Mubarak’s policy switch is the second major Middle East upheaval to be set off by President Bush’s war on terror. It comes in response to upheaval No. 1, the coming together of Riyadh, Tehran, Baghdad and Gaza. It is also a personal triumph for President Bush, pulled off hours before his annual state of the union address to the two houses of Congress.
Bush can now demonstrate that the United States is far from being isolated in a key region of the world by the radical Saudi-Iranian-Iraqi alignment, which has Damascus and the Hezbollah lurking in the background. Rallied behind the U.S. war on terror is a strong Arab-Islamic bloc, led by Egypt, Jordan, Oman and Turkey and underpinned by Israel’s military might and its secret military pacts with India, Turkey and Jordan.
Cairo’s choice also knocks most of the stuffing out of the European Union’s Middle East posture. The Europeans hope to exploit Washington’s backing for Israel to take over as senior power on the Iranian-Iraqi-Saudi stage, helping itself thereby to substantial economic pickings, reports DEBKA. They are playing the Arafat card, continuing to financially underwrite him and his regime despite Washington’s condemnations.

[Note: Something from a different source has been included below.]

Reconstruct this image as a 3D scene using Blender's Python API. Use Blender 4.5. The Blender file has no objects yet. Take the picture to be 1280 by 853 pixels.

Brussels holds to the view that the Afghan war ended a chapter and no further American military steps should be pursued against nations promoting or harboring terrorists.
True to its approach, the EU foreign ministers meeting in the Belgian capital yesterday demanded Israel exit Palestinian-ruled territory forthwith, dismantle its blockades of Palestinian towns, let Arafat go free from Ramallah and discontinue its attacks on Europe-aided Palestinian projects.
With Mubarak’s change of course in hand, Bush put in a telephone call to congratulate him and say how extremely disappointed he was when the Karine-A ship carrying weapons to PA territory was discovered “because I was led to believe [Arafat] was willing to join us in the fight on terror. I took him at his word.”
In the 15-minute conversation, Bush was quoted as saying: “… for there to be peace in the Middle east, we must rout out terror where it exists. And the U.S. effort to rout out terror around the world is going to benefit the Middle East in the long run.”
White House spokesman Ari Fleischer released quotes from the president’s words to Mubarak to reporters. Their meaning was clear: Since the Bush administration is committed to routing out terror everywhere, and Arafat was caught red-handed “enhancing terror,” he has made himself a target of the anti-terror war. Asked to comment on the arrest by the Palestinian Authority of Palestinian officers implicated in the Karine-A affair, Fleischer said the administration no longer believes Arafat’s claims, since the detainees are invariably set free.
All these steps add up to a clear U.S. commitment to continue fighting terrorists everywhere including the Middle East. Bush’s words to Mubarak also leave the European Union out in the cold.
In the last few hours, Israel is reported in the middle of final preparations for a major military operation against Arafat and the Palestinian Authority. Sharon is going forward amid a friendly aura coming from Cairo instead of the old icy disapproval. The Palestinian leader will not have missed the shrinkage of the ground under his feet and can be expected to respond in typical Arafat fashion – by stepping up the violence.